Es gibt immer noch Menschen, die digital fasten, die auf E-Mails verzichten, auf Recherchen im Internet, auf das elektronische Buchen von Konzertkarten oder das Besuchen von Homepages und das Schreiben oder Lesen von Blogs wie den Häckerling. Je älter diese Menschen sind, desto größer ist die Zahl der Enthaltsamen. Die Gründe liegen, heißt es, im Monetären – das gilt für die Jüngeren oder Mittelalten – oder in der Scheu, sich diesem Medium anzunähern – das gilt offenbar für jene über siebzig. Von denen seien nur 30% am digitalen Draht. Auch die Angst vor Ausspähung könnte bei ihnen mitspielen.

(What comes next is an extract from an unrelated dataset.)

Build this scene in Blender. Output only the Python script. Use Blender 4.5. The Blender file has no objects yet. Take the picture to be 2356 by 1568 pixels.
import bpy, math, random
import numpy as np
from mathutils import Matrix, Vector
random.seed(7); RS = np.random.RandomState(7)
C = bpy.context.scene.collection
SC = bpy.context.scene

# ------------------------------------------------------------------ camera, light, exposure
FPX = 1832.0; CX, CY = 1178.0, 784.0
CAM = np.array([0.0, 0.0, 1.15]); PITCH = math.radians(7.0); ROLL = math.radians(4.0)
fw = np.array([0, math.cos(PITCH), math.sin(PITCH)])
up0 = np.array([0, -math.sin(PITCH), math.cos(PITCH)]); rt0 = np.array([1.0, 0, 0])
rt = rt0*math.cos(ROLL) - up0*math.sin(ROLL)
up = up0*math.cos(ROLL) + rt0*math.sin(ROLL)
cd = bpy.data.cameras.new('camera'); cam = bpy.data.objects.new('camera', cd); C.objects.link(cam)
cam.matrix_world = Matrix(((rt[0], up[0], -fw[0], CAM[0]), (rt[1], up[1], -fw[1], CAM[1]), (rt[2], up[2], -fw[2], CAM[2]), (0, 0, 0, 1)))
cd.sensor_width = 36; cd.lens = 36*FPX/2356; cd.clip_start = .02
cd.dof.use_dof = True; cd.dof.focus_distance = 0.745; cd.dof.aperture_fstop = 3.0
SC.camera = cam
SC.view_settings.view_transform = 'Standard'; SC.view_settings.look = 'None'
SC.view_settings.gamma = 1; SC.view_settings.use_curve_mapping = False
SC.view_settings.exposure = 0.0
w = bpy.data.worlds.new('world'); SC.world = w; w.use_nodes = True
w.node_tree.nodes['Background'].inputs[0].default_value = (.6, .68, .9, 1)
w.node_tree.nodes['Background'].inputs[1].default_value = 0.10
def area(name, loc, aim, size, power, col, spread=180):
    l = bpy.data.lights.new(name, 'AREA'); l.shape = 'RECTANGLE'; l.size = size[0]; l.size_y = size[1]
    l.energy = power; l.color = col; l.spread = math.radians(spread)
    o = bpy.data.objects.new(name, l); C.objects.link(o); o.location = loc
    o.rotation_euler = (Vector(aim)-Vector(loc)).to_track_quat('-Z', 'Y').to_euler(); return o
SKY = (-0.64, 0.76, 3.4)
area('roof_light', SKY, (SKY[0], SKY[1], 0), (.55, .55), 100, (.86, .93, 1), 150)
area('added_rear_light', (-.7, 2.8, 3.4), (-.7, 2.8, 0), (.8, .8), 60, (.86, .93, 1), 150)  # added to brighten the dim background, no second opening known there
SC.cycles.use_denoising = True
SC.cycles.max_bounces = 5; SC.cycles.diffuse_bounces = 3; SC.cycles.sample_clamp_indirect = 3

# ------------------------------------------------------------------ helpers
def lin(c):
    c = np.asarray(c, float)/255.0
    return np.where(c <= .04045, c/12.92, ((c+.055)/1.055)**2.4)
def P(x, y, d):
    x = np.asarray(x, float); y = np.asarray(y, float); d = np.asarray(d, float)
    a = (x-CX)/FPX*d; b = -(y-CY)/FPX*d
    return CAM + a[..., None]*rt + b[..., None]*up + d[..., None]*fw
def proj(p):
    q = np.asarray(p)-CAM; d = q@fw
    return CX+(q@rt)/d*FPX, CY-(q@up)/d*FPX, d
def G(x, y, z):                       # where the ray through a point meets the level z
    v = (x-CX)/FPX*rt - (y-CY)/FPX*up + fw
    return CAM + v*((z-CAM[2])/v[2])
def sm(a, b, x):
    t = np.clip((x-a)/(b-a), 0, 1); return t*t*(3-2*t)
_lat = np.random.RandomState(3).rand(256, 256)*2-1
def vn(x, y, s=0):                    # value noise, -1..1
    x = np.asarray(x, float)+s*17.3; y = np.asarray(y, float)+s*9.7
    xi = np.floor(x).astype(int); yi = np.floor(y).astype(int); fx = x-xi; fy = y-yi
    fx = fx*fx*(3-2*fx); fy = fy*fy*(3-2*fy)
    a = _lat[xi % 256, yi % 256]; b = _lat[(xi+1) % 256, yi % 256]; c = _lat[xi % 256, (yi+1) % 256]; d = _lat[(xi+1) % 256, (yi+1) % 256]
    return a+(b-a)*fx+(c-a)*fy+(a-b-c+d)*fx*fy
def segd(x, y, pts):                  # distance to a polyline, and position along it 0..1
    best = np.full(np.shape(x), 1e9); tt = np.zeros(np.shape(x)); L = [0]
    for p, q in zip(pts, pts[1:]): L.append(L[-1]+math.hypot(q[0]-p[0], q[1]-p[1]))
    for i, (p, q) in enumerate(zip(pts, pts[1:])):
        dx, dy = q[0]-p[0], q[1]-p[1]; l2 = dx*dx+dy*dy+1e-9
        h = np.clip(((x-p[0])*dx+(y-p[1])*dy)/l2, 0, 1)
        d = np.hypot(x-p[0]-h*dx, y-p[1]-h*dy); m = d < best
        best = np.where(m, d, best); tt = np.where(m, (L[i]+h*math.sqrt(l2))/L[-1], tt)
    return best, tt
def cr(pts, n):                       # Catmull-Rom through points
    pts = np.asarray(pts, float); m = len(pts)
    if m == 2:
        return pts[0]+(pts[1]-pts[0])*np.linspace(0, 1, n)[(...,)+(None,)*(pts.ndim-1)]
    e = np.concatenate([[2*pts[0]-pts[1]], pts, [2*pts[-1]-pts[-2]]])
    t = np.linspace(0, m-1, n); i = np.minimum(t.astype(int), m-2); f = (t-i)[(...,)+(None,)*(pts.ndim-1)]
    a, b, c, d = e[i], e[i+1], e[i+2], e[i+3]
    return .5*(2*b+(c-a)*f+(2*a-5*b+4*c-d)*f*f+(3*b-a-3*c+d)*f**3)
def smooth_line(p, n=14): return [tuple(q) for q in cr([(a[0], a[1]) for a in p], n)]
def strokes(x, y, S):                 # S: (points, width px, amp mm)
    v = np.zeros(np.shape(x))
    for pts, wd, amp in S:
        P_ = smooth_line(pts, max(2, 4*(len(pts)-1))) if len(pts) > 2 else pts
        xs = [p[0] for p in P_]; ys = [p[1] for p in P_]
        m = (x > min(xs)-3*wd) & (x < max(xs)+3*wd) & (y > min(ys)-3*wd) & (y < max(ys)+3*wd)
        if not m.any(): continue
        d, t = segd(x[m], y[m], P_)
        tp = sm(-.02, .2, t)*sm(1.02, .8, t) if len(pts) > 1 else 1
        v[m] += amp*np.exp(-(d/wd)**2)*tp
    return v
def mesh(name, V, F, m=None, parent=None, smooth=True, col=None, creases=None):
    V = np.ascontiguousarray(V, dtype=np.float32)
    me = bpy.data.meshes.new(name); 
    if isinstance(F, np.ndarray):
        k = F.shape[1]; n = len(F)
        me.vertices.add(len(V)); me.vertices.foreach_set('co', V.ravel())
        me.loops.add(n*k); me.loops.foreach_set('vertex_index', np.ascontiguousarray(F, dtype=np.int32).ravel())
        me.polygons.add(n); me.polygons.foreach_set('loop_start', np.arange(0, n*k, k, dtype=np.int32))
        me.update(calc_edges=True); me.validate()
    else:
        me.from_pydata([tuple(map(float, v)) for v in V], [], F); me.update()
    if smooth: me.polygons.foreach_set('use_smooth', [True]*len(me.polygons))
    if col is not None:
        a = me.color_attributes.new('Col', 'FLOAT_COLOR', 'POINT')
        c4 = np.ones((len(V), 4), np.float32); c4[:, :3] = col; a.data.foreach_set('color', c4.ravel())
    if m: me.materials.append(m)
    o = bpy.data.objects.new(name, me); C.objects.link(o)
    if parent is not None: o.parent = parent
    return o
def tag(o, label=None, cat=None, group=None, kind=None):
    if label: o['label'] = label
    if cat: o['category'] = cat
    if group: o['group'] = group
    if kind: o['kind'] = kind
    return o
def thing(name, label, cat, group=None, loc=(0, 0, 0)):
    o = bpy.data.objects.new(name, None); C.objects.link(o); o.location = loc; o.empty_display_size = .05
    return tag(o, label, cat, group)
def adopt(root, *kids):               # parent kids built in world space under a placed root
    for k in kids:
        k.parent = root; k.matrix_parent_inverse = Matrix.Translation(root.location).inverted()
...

Nun ist gegen Letztere wenig zu sagen, allenfalls, dass es auch in der realen Welt Ausspähung gibt. Die rapide Zunahme der Wohnungseinbrüche legt dafür Zeugnis ab. Aber was ist mit der Scheu? Die lässt sich leichter überwinden als die technische Hürde. Denn auch wer prinzipiell nichts gegen die elektronische Teilhabe hat und sich an ihr versucht, stößt häufig an ganz praktische Grenzen. Als da wären: Viren und Trojaner auf dem Rechner, betrügerische E-Mails, der gebotene regelmäßige Passwortwechsel, überhaupt die Fülle der Zugangsdaten und deren Verwaltung, die technische Aufrüstung der Geräte, das Einspielen aktueller Software mit immer neuen Bedienungsabläufen, die fast täglichen Updates, das hauseigene und fremde W-LAN, aber auch ein Papierstau im Drucker sowie der fehlerfreie Anschluss anderer Geräte (E-Books, Tablets, Scanner etc.).

Daran nicht zu verzweifeln gehört zu den besonderen Herausforderungen des digitalen Alltags, für alle, aber ganz besonders für Ältere. Für sie gilt: Vogel friss (die technischen Probleme) oder stirb (den digitalen Tod). Ohne kundige elektronische Paten schaffen das nur wenige.